Mac Nee says her trouble started with a common experience: at 40 she went through a divorce that sent her back to work for the first time in 13 years.

The market and real estate crash of 2008 and 2009 hit just as her first child was about to enter college and as she was counting on an increasing income stream to pay off $50,000 she had racked up covering the cost of a four-bedroom home, continuing to build her business and raising her children.

"What really drove [the bankruptcy] was getting three kids through college and raising three teenagers. I had two of the three kids in college in the fall of 2010," she says.

That same year, her son turned 18 and she lost $3,000 a month in child support and could not refinance her home. 

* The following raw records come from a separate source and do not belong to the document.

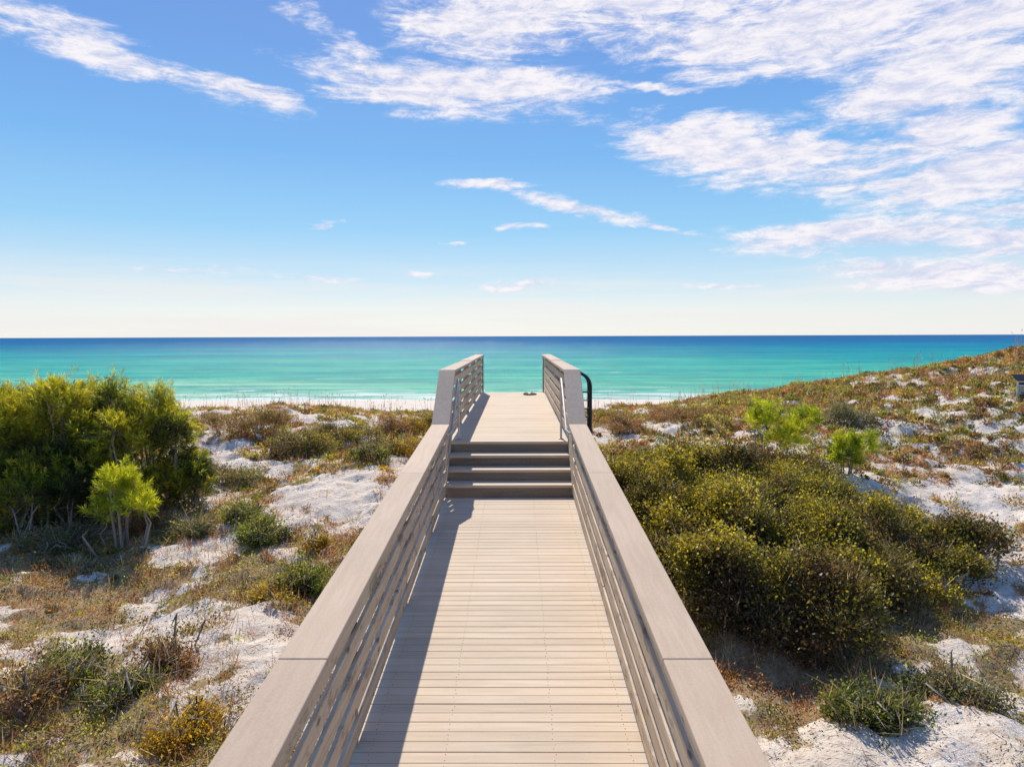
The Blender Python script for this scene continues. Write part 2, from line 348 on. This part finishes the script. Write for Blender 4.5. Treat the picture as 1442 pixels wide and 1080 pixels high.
for xo in (-.86,-.3,.3,.86):
    B.slope(XC+xo-.02,XC+xo+.02,Y0,dz(Y0)-.04,YS-.02,dz(YS)-.04,.2); B.box(XC+xo-.02,XC+xo+.02,YU+.01,YE-.01,ZU-.24,ZU-.04)
for sx_ in (-.83,.80): B.slope(XC+sx_,XC+sx_+.035,YS-.02,ZS+.02,YU+.02,ZU-.02,.3)
for sx_ in (-.86,.82): B.slope(XC+sx_,XC+sx_+.04,YE+.002,ZU-.02,YE+2.3,ZU-1.40,.3)
B.make('joists_and_stringers',M_riser_shade,bw)
CW0,CW1=.735,.955; RH=.925
for side in (-1,1):
    R=empty('wooden_railing')
    def xr(a,b): 
        p,q=XC+side*a,XC+side*b; return (min(p,q),max(p,q))
    TK=.04; UH=.98
    posts=[-3.6,-1.8,0.05,1.85,3.65,5.4,7.1]
    C=Boxes(); x0,x1=xr(CW0,CW1)
    js=[Y0,-.9,2.9,6.05,YS-.10]
    for a,b_ in zip(js[:-1],js[1:]):
        C.slope(x0,x1,a+.0015,dz(a)+RH+rng.normal(0,.001),b_-.0015,dz(b_)+RH,TK)
    ya,yb=YS-.10,YU+.0; za,zb=dz(YS-.10)+RH,ZU+UH
    C.slope(x0,x1,ya+.001,za+.0,yb-.001,zb,TK+.015)
    for a,b_ in ((yb,12.9),(12.9,YE-.05)): C.slope(x0,x1,a+.0015,ZU+UH,b_-.0015,ZU+UH-.01,TK)
    C.make('top_cap',M_cap,R,.006)
    Q=Boxes(); x0,x1=xr(.787,.811)
    nb_=5; bh=.112
    for k in range(nb_):
        zo=.055+k*(bh+.055)
        jj=[Y0,-1.8,1.85,5.4,YS-.06]
        for a,b_ in zip(jj[:-1],jj[1:]):
            e=rng.normal(0,.003); Q.slope(x0+e*.4,x1+e*.4,a+.002,dz(a)+zo+bh+e,b_-.002,dz(b_)+zo+bh+rng.normal(0,.003),bh)
        Q.slope(x0,x1,YS-.055,dz(YS)+zo+bh,YU+.02,ZU+zo+bh+.02,bh)
        for a,b_ in ((YU+.024,12.9),(12.9,YE-.04)):
            Q.slope(x0,x1,a+.002,ZU+zo+bh+.02,b_-.002,ZU+zo+bh+.02,bh)
    Q.make('rail_boards',M_rail,R,.003)
    O=Boxes(); x0,x1=xr(.818,.908)
    for p in posts: O.box(x0,x1,p,p+.14,2.6,dz(p)+RH-TK-.002)
    O.box(x0,x1,YS-.19,YS-.10,2.6,dz(YS-.2)+RH-TK-.003); O.box(x0,x1,YU+.03,YU+.17,2.8,ZU+UH-TK-.012)
    for p in (11.1,12.83,14.9,YE-.2): O.box(x0,x1,p,p+.14,2.4,ZU+UH-TK-.014)
    x0,x1=xr(.752,.785)
    O.box(x0,x1,YE-.13,YE-.05,ZU+.002,ZU+UH-TK-.013)
    O.make('posts',M_post,R,.004)
    H=empty('metal_handrail'); hx=XC+side*.712
    tubes('pipe',[([(hx,YU+.22,ZU),(hx,YU+.22,ZU+.80),(hx,YU+.17,ZU+.84),(hx,YU+.10,ZU+.82),(hx,YS-.02,ZS+.83),(hx+side*.03,YS-.10,ZS+.80),(hx+side*.07,YS-.10,ZS+.80)],[.016]*7)],M_galv,H,10)
    bb=Boxes(); bb.box(hx-.035,hx+.035,YU+.185,YU+.255,ZU+.002,ZU+.012); bb.make('base_plates',M_galv,H,.002)
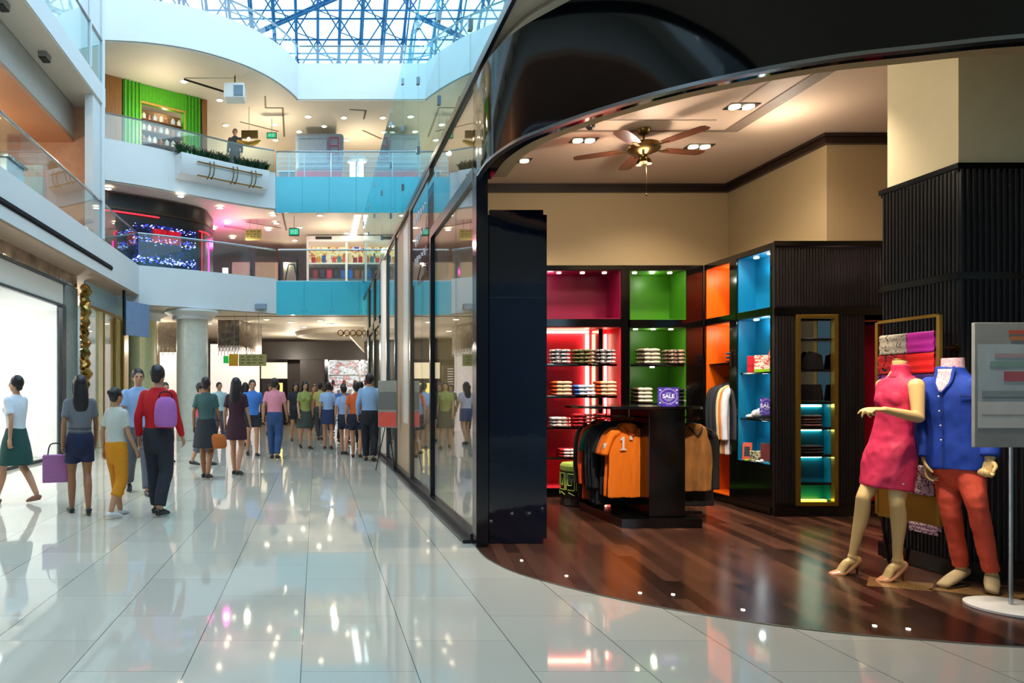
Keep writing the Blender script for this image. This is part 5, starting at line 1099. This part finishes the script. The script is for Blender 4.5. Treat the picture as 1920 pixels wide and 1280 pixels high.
def body_mesh(ph, fem):
    key = ('b', ph, fem)
    if key in FM: return FM[key]
    J = pose(ph, fem); m = MB(); f = .90 if fem else 1.0
    m.sweep([(0, 0, .83), (0, .005, .92), (0, 0, 1.05), (0, -.005, 1.2), (0, 0, 1.32), (0, .005, 1.41), (0, .008, 1.455), (0, 0, 1.50)],
            [(.13, .095), (.165, .115), (.128*f, .092), (.152*f, .112), (.165*f, .105), (.115*f, .07), (.056*f, .056*f), (.052*f, .054*f)], 20, ref=(1, 0, 0))
    if fem:
        for sx in (-1, 1): m.ball((.07*sx, -.085, 1.25), .055, .05, .055, 10)
    # head: skull, face wedge, jaw, nose, ears, lips, brow
    m.ball((0, .012, 1.60), .074, .092, .100, 16); m.ball((0, -.028, 1.555), .056, .058, .078, 14); m.ball((0, -.055, 1.507), .028, .026, .022, 8)
    m.sweep([(0, -.092, 1.595), (0, -.108, 1.566), (0, -.092, 1.556)], [.009, .015, .012], 8); m.ball((0, -.083, 1.532), .021, .011, .009, 8)
    for sx in (-1, 1): m.ball((.076*sx, .012, 1.578), .011, .020, .031, 8); m.ball((.030*sx, -.078, 1.606), .021, .012, .008, 8)
    for n, sx in (('l', 1), ('r', -1)):
        m.sweep([J['hip'+n], J['hip'+n].lerp(J['kn'+n], .5), J['kn'+n], J['kn'+n].lerp(J['an'+n], .35)+V((0, .018, 0)), J['an'+n]], [.088, .074, .052, .054, .036], 12)
        m.sweep([J['heel'+n], J['heel'+n].lerp(J['toe'+n], .5)+V((0, 0, .012)), J['toe'+n]], [(.032, .026), (.038, .028), (.034, .016)], 10, ref=(1, 0, 0))
        m.ball(J['an'+n], .037, .037, .045, 8)
        m.sweep([J['sh'+n], J['sh'+n].lerp(J['el'+n], .5), J['el'+n], J['el'+n].lerp(J['wr'+n], .3), J['wr'+n]], [.045*f, .041*f, .035*f, .035*f, .024], 12)
        d = (J['wr'+n]-J['el'+n]).normalized(); hand(m, J['wr'+n], d, (-sx, 0, 0), (0, -1, 0), .175, curl=(.3, .35, .4, .45))
    me = blob(m, .0088, 3); FM[key] = me; return me
def cloth(kind, ph, fem):
    key = (kind, ph, fem)
    if key in FM: return FM[key]
    J = pose(ph, fem); m = MB(); f = .93 if fem else 1.02; vx = .013
    if kind in ('tee', 'long', 'vest', 'dress'):
        z0 = .90 if kind != 'dress' else .62
        P = [(z0, .178 if kind != 'dress' else .205, .128 if kind != 'dress' else .17)]
        if kind == 'dress': P.append((.88, .185, .135))
        P += [(1.05, .150*f, .112), (1.2, .168*f, .126), (1.32, .176*f, .116), (1.395, .142*f, .084), (1.455, .068*f, .068*f)]
        m.sweep([(0, 0, z) for z, a, b in P], [(a, b) for z, a, b in P], 22, ref=(1, 0, 0), rs=False, re=False)
        if fem:
            for sx in (-1, 1): m.ball((.07*sx, -.09, 1.25), .062, .056, .06, 10)
        for n in 'lr':
            if kind == 'vest': continue
            a, b, c = J['sh'+n], J['el'+n], J['wr'+n]
            if kind == 'long': m.sweep([a, a.lerp(b, .5), b, b.lerp(c, .5), b.lerp(c, .95)], [.062, .056, .049, .046, .036], 12, re=False)
            else: m.sweep([a, a.lerp(b, .4), a.lerp(b, .72)], [.062, .057, .057], 12, re=False)
    elif kind in ('trousers', 'shorts', 'cropped'):
        m.sweep([(0, 0, .80), (0, .004, .92), (0, 0, 1.0)], [(.16, .115), (.178, .128), (.155, .112)], 20, ref=(1, 0, 0), re=False)
        for n in 'lr':
            h, k, a = J['hip'+n], J['kn'+n], J['an'+n]
            if kind == 'shorts': m.sweep([h, h.lerp(k, .3), h.lerp(k, .62)], [.098, .094, .095], 14, re=False)
            elif kind == 'cropped': m.sweep([h, h.lerp(k, .5), k, k.lerp(a, .55)], [.098, .092, .084, .078], 14, re=False)
            else: m.sweep([h, h.lerp(k, .5), k, k.lerp(a, .35)+V((0, .012, 0)), k.lerp(a, .97)], [.098, .092, .084, .076, .066], 14, re=False)
    elif kind == 'skirt':
        m.sweep([(0, 0, .52), (0, 0, .75), (0, .004, .92), (0, 0, 1.02)], [(.24, .22), (.21, .18), (.178, .132), (.145, .108)], 22, ref=(1, 0, 0), rs=False, re=False)
    elif kind == 'mini':
        m.sweep([(0, 0, .64), (0, 0, .78), (0, .004, .92), (0, 0, 1.02)], [(.19, .155), (.185, .145), (.178, .132), (.145, .108)], 22, ref=(1, 0, 0), rs=False, re=False)
    elif kind in ('shoe_l', 'shoe_r'):
        vx = .008
        for n in kind[-1]:
            m.sweep([J['heel'+n]+V((0, 0, .004)), J['heel'+n].lerp(J['toe'+n], .5)+V((0, 0, .012)), J['toe'+n]], [(.038, .032), (.045, .034), (.040, .022)], 12, ref=(1, 0, 0))
            q = J['toe'+n]; h = J['heel'+n]; m.sweep([h+V((0, 0, -.030)), q+V((0, .0, -.012))], [(.036, .010), (.038, .010)], 10, ref=(1, 0, 0))
    elif kind == 'short_hair':
        vx = .008; m.ball((0, .022, 1.618), .084, .096, .098, 14); m.sweep([(0, .06, 1.60), (0, .055, 1.53)], [(.07, .045), (.055, .03)], 12, ref=(1, 0, 0))
        for sx in (-1, 1): m.ball((.07*sx, .02, 1.60), .018, .035, .045, 8)
    elif kind == 'long_hair':
        vx = .009; m.ball((0, .022, 1.62), .087, .098, .10, 14); m.sweep([(0, .05, 1.62), (0, .075, 1.5), (0, .095, 1.36), (0, .10, 1.24)], [(.088, .06), (.095, .055), (.10, .04), (.06, .02)], 14, ref=(1, 0, 0))
        for sx in (-1, 1): m.sweep([(.074*sx, -.01, 1.63), (.082*sx, .01, 1.53), (.075*sx, .03, 1.43)], [.022, .024, .016], 8)
    elif kind == 'bun_hair':
        vx = .008; m.ball((0, .022, 1.62), .085, .097, .098, 14); m.ball((0, .115, 1.64), .038, .036, .038, 10); m.ball((0, .05, 1.56), .065, .045, .05, 10)
    me = blob(m, vx, 3, wr=.004 if kind in ('tee', 'long', 'trousers', 'skirt', 'dress', 'cropped', 'mini', 'shorts') else .003, wf=12, seed=3)
    FM[key] = me; return me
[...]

"So it was kind of like the perfect storm," she says, using a phrase that many CFPs with bankruptcies employ to describe the experience.

She decided she had two choices: either pay off her credit card balances or put her three kids through college. Although she and her ex-husband jointly footed the bill for their children's' college costs, her share came to about $100,000, she says.

All three went to the University of Redlands in Redlands, Calif.

After the last of her children graduated earlier this year, Mac Nee was exultant.

"It’s been an exciting spring, having all three kids graduate," she said at the time. "I think the greatest blessing I have is that all three have found a passion in their lives and they are committed to working for that passion.

"And all three of them are currently employed, thank the Lord," she added, with a giant laugh.


As for herself, Mac Nee says that since the bankruptcy she now watches her spending closely. Although she didn’t put her house through the bankruptcy, she ended up selling it at a loss through a short sale with her bank, and downsizing to a smaller rental.

"It became a burden and it wasn’t fun anymore," she says. "It was me in a four bedroom house. I don’t think home ownership is necessarily cut out for everybody. I have since learned the difference between looking at a home as an asset, versus as an expense. There is not a right or wrong answer in this. For me, renting is right."

Now that she can begin focusing on her own retirement again, Mac Nee says she expects to work until she turns 70 or, even 80, especially given that longevity runs in her family.

"I don’t think my financial preparedness for retirement is any less than what we are seeing for a lot of 50-somethings out in the general population," she says.

"The reality is if you look at a lot of successful business owners," she says, "many of them have gone through bankruptcy, too. It’s definitely not because you’ve done anything criminal or because you have been a bad person. It’s because life circumstances happen. It’s a legal tool that we can make use of when appropriate.

"Do I ever want to do it again?" she asks. "No thank you. We all make mistakes in life. We all wish we could have done things differently. But we have to live with the consequences."

Now that the CFP Board has started routinely publishing the names of planners with bankruptcies, Mac Nee says she'd like to talk to others who've gone through the experience.

"We can start a support group," she says, sounding as though she is only half-joking.